Posted at 9:48 PM, Aug 17, 2020

OGDEN, Utah — A waiter at an Ogden restaurant is sharing his story after finding a bigoted message written on a cash tip that was left for him.

“Keeping it in my wallet,” Ashton Bindrup said as he pulled out a wrinkled $5 bill. “I haven’t wanted to turn it into the bank yet, I don’t know how to explain that one.”

The cash has been tucked away in the back of his bifold since his shift at an Ogden restaurant on Saturday.

“I picked it up and was immediately like, ‘Oh, this is written on my tip,’” Bindrup continued.

“It’s shocking,” he said. “It’s not okay.”

The bill was marked in pen with the words, "Get out of America, F**!"

The message contained a three-letter gay slur, which he said was left behind by three adults — all of whom were wearing "Trump 2020" hats.

Looking back on his interactions with the table, Bindrup believes the group deliberately wrote it on his tip.

“They’d asked me for a pen during the meal,” he explained. “They paid with card, but it was all an electric system so there was no receipt… that’s why I thought it was odd when they asked for the pen.”

“I think if anyone got it, they would think it was hate speech,” Bindrup continued.

Shocked by the encounter, Bindrup posted pictures of the bill to social media writing, “Today I experienced targeted hate.” The post quickly gained traction online.

In the state of Utah, there are penalties for hate crimes. However, written speech is only considered a punishable offense if there is a threat of violence.

The only other recourse that could be taken involves defacing currency.

According to U.S. Code, anyone who defaces a bill so that it is unfit to be reissued can be fined or face six months in jail. The law states:

"Whoever mutilates, cuts, defaces, disfigures, or perforates, or unites or cements together, or does any other thing to any bank bill, draft, note, or other evidence of debt issued by any nationalbanking association, or Federal Reserve bank, or the Federal Reserve System, with intent to render such bank bill, draft, note,or other evidence of debt unfit to be reissued, shall be fined under this title or imprisoned not more than six months, or both."

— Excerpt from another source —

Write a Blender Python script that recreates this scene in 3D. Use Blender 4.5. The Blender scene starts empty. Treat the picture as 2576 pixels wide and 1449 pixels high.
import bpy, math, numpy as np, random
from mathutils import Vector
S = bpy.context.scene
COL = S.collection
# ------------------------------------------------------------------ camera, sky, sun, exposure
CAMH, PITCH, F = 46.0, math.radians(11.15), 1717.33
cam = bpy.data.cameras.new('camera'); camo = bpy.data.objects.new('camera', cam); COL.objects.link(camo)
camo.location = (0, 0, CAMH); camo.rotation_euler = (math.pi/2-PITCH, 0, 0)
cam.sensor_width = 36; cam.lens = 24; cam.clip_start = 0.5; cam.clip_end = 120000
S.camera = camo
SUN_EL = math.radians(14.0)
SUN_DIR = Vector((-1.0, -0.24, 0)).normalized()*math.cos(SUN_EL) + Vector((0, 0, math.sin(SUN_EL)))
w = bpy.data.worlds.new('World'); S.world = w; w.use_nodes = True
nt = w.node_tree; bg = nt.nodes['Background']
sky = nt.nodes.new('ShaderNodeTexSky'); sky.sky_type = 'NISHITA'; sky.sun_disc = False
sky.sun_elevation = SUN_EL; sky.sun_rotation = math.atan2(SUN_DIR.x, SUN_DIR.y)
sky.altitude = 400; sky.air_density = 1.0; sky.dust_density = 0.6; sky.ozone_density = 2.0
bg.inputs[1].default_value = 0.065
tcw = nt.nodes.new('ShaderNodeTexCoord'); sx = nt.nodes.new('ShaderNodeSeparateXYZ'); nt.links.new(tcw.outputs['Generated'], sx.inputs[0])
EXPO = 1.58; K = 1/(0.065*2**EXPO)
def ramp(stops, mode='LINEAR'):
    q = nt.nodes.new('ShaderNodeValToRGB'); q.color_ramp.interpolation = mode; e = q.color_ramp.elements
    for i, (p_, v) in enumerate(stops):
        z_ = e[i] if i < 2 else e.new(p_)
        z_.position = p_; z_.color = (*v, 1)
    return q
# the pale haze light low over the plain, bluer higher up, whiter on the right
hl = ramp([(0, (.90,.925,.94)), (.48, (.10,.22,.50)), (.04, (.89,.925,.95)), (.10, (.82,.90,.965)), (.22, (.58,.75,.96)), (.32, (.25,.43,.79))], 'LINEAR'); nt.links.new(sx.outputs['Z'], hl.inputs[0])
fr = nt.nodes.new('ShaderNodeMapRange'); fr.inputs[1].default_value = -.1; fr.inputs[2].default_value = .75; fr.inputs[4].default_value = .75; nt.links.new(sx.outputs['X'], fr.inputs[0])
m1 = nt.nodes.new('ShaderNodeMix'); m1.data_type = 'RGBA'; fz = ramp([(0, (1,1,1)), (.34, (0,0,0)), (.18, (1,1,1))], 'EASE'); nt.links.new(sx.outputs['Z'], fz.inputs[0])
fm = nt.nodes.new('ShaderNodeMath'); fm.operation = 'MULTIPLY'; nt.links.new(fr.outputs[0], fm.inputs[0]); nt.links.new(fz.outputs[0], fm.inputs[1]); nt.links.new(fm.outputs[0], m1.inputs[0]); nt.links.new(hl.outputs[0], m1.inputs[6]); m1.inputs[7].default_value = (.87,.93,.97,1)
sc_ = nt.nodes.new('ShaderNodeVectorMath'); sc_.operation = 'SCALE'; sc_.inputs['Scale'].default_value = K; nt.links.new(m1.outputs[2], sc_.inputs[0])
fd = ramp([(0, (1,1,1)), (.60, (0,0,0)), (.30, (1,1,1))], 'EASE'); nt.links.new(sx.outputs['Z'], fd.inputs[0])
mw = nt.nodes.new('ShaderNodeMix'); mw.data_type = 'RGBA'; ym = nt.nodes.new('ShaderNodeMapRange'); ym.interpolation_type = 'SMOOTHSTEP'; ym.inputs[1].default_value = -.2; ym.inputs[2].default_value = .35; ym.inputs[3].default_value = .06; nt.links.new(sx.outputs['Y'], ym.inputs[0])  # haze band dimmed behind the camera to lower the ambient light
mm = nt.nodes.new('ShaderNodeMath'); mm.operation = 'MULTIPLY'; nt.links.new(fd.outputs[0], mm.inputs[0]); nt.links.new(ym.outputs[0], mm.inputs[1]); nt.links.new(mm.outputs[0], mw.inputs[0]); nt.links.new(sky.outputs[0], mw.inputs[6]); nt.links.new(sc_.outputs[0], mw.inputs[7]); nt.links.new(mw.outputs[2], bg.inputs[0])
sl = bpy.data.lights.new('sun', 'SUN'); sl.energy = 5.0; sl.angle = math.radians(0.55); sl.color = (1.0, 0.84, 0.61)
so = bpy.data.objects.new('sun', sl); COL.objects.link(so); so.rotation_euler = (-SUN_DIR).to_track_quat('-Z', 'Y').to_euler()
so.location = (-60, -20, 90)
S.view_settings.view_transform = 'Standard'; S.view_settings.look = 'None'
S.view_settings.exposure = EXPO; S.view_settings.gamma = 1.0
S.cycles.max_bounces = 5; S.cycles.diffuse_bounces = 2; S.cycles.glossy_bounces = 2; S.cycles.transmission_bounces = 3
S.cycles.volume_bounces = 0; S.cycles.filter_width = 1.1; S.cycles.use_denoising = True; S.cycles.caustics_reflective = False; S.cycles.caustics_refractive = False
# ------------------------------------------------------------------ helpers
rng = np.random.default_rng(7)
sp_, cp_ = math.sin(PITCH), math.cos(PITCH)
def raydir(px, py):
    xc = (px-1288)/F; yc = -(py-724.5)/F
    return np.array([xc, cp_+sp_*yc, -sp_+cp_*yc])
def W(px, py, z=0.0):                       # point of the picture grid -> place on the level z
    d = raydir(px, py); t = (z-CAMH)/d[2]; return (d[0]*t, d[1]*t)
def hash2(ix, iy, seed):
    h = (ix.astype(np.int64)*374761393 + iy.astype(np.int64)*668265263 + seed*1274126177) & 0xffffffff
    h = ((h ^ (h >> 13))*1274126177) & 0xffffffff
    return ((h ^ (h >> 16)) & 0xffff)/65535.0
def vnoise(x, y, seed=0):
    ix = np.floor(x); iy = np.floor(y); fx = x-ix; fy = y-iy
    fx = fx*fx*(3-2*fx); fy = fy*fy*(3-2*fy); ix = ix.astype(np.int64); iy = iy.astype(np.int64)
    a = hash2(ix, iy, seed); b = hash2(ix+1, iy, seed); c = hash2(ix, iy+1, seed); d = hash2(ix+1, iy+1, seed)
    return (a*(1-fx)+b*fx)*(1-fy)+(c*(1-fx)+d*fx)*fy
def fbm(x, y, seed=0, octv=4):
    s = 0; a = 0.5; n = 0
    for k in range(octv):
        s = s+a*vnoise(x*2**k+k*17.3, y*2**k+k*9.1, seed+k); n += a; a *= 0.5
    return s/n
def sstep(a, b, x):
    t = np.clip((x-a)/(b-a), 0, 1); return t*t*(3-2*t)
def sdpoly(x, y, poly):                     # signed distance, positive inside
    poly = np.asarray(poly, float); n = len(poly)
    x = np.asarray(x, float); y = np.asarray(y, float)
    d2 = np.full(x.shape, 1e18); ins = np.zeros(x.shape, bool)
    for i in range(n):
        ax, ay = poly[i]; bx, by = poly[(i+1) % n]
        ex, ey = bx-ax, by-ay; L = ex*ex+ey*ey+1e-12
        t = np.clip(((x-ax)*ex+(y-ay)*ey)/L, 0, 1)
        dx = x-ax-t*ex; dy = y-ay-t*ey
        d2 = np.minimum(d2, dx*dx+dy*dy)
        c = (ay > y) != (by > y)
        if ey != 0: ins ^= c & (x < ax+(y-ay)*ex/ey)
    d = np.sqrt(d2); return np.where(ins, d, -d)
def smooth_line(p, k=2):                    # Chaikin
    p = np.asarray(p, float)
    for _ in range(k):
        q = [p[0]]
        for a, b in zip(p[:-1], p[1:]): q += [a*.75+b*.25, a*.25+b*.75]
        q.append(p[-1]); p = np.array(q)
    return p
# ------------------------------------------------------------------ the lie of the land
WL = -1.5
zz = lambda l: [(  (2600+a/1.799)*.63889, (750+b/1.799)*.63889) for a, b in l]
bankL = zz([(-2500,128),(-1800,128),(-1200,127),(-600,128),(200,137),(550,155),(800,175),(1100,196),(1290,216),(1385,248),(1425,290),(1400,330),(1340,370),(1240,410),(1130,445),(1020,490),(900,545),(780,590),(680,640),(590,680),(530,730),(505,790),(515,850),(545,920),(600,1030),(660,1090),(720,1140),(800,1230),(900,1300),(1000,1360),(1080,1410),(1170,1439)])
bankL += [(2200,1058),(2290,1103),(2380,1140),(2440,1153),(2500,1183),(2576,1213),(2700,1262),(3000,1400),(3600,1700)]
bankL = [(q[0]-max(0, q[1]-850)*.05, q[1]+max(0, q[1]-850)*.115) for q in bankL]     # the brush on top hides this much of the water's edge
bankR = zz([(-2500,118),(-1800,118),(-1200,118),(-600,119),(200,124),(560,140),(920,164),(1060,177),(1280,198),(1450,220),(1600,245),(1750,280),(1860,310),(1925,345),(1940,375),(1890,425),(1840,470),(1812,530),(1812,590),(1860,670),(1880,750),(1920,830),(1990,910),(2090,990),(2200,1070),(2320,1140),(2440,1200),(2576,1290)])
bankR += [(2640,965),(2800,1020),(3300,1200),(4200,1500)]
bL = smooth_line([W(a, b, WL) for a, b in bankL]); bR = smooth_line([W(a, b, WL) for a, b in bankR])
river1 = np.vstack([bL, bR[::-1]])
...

Since the bill Bindrup received now contains profanity, it can’t be reissued and, arguably, fits the law. Still, he said he’s not chasing legalities.

“I wish that they had said it to my face,” Bindrup continued. “I’m not quick to anger or quick to be offended, but I don’t know. You have to think about that kind of hate. You have to wonder, ‘How does someone get to that point?’”

Now, he’s trying to find silver linings in the black ink.

“They actually tipped me really well,” Bindrup laughed. “It was only a $22 bill and they gave me a five for it, so it was like a 27 percent tip.”

And he's sharing a message of acceptance, even if what’s written on the bill is the opposite.

“It’s a message to me and I think it’s a message to others,” said Bindrup.

“We have to help people become not so biased,” he said. “This needs to be a learning opportunity, above all else, because there’s hate speech out there and we can all do our part to say things differently.”